En 1794, Robespierre dispose objectivement d’un pouvoir inférieur à celui que pouvait avoir Mirabeau en 1791. L’auteur développe ensuite le cas du Directoire sur lequel on passe souvent vite. Pourtant cet épisode correspond à un moment où le nouveau régime a un soutien large « même s’il est diffus et peu unifié ». Le Directoire parait à certains trop bourgeois pour qu’on s’y arrête. La question du rôle de Napoléon est aussi abordée avec ce qualificatif de fossoyeur de la Révolution. « Napoléon se situe plutôt dans l’invention pour sortir de la Révolution, donnant au pays des structures destinées à une longue postérité ».
Des condamnations de la Révolution française
Cette partie fait l’objet de six entrées. Peut-on considérer par exemple que la « Révolution française a fait table rase du passé ? ». Parmi les autres points ensuite abordés, il y a celui de savoir si la Révolution a fait naitre le libéralisme ou encore si elle est anti-religieuse. Sur ce dernier point, on rappelle souvent qu’en 1792 les prêtres furent victimes des massacres de septembre à Paris et à Orléans.
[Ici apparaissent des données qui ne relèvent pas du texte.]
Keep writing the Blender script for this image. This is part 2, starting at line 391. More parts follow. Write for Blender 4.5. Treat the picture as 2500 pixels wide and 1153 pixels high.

On retient aussi souvent qu’entre 1794 et 1798, la politique antireligieuse est particulièrement active aussi. Pourtant, derrière cet état des lieux, Jean-Clément Martin invite à envisager la complexité des phénomènes.
En effet, c’est au nom du bonheur « prôné dans l’Evangile que des curés et des évêques s’engagent dans la Révolution, bénissent les drapeaux… ». Retenons que le sacré républicain est entré « en compétition avec le sacré religieux ». Le livre est aussi l’occasion de revenir sur la Terreur. Si l’on ne doit retenir qu’une chose, c’est qu’il n’y eut jamais de « système » politique organisé visant à « terroriser » le pays comme ce qui a pu exister dans l’Allemagne nazie ou la Russie soviétique. Sur un tel sujet, la part de l’idéologie quand on en parle aujourd’hui reste forte.
Les leçons de la Révolution française
La quatrième partie se focalise sur les leçons qu’on pourrait tirer de la Révolution française. Certains considèrent qu’il « reste des Bastille à prendre ». En effet, elle serait restée trop bourgeoise. Ensuite se pose la question de la comparaison avec d’autres révolutions. Doit-on considérer la française comme lae plus grande ? L’auteur ne peut que constater combien l’image d’une France patrie de la révolution reste ancrée dans le grand public alors qu’elle est très discutable. On peut réfléchir enfin pour savoir si la Révolution française marque le début des Temps modernes. Selon les pays elle n’est pas classée pareille. Ainsi, dans les pays voisins, la période contemporaine commence vraiment avec le XX ème siècle.
Jean-Martin Clément propose donc un panorama très complet et très efficace sur cet évènement qu’est la Révolution française. Il souligne en conclusion qu’on peut sans cesse réinterroger cet évènement sous de nouveaux angles. « Les mécanismes de prise de pouvoir, les enjeux de la mémoire et les comparaisons entre phénomènes de violence demeurent d’une actualité brûlante, et continuent de susciter des engagements ».